Mathieu van der Poel descends between two Baloise Trek Lions riders during CX World Cup Hoogerheide.
Thibau Nys (no. 13 , leading Van der Poel) looked on scintillating form on the Hoogerheide course where he won the U23 world title 51 weeks ago. The young Belgian prodigy was the only rider who could respond when Van der Poel attacked on lap 6 having already put his nose in the wind more than once. He reacted again when the world champion made his decisive move in the final lap, but Nys was unable to grab hold of the wheel this time. An unfortunate fall after the bridge then meant that he was re-joined by the chasers, leaving a statement runner-up finish in doubt.
World champion Mathieu van der Poel runs up the stairs during CX World Cup Hoogerheide.
Van der Poel on the ‘stairway to heaven’.
World champion Mathieu van der Poel celebrates winning CX World Cup Hoogerheide.
Win number zillion for the world champion, and a double weekend, as behind him Nieuwenhuis climbs to second having attacked his fellow chasers.
Head-on shot of Pim Ronhaar out-sprinting Thibau Nys and Eli Iserbyt at CX World Cup Hoogerheide.
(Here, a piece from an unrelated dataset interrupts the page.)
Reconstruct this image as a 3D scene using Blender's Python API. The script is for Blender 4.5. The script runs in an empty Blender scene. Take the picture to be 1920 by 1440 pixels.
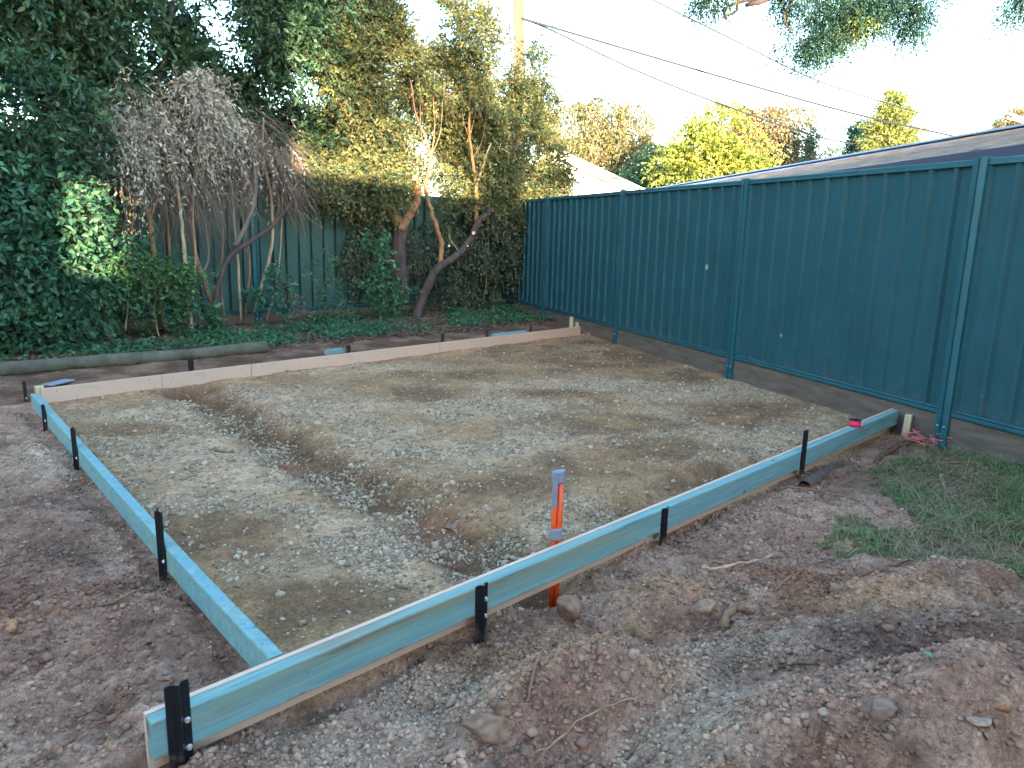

The sprint à trois for the last remaining podium spot was won by Pim Ronhaar, devastating his self-flagellating teammate Nys who said afterwards, “I was really disappointed, but apart from that I gained a lot of confidence … It’s very nice to ride around with that feeling and I look forward to next week. But I think I should have been on the podium with these legs. I can only blame myself.”
Eli Iserbyt accepts the jersey and trophy of overall CX World Cup winner after CX World Cup Hoogerheide.
Despite the higher finish of second-overall Joris Nieuwenhuis, Iserbyt’s fifth place was enough to cement his second elite overall World Cup title.
World champion Mathieu van der Poel celebrates winning CX World Cup Hoogerheide.
A closer look at that unusual victory salute. Van der Poel explained afterwards that, should he win, “I had the honour of announcing the gender [for my cousin’s baby]. I had to do that if it was a girl, and give a thumbs up if it was a boy.” Congratulations, Mathieu’s cousin!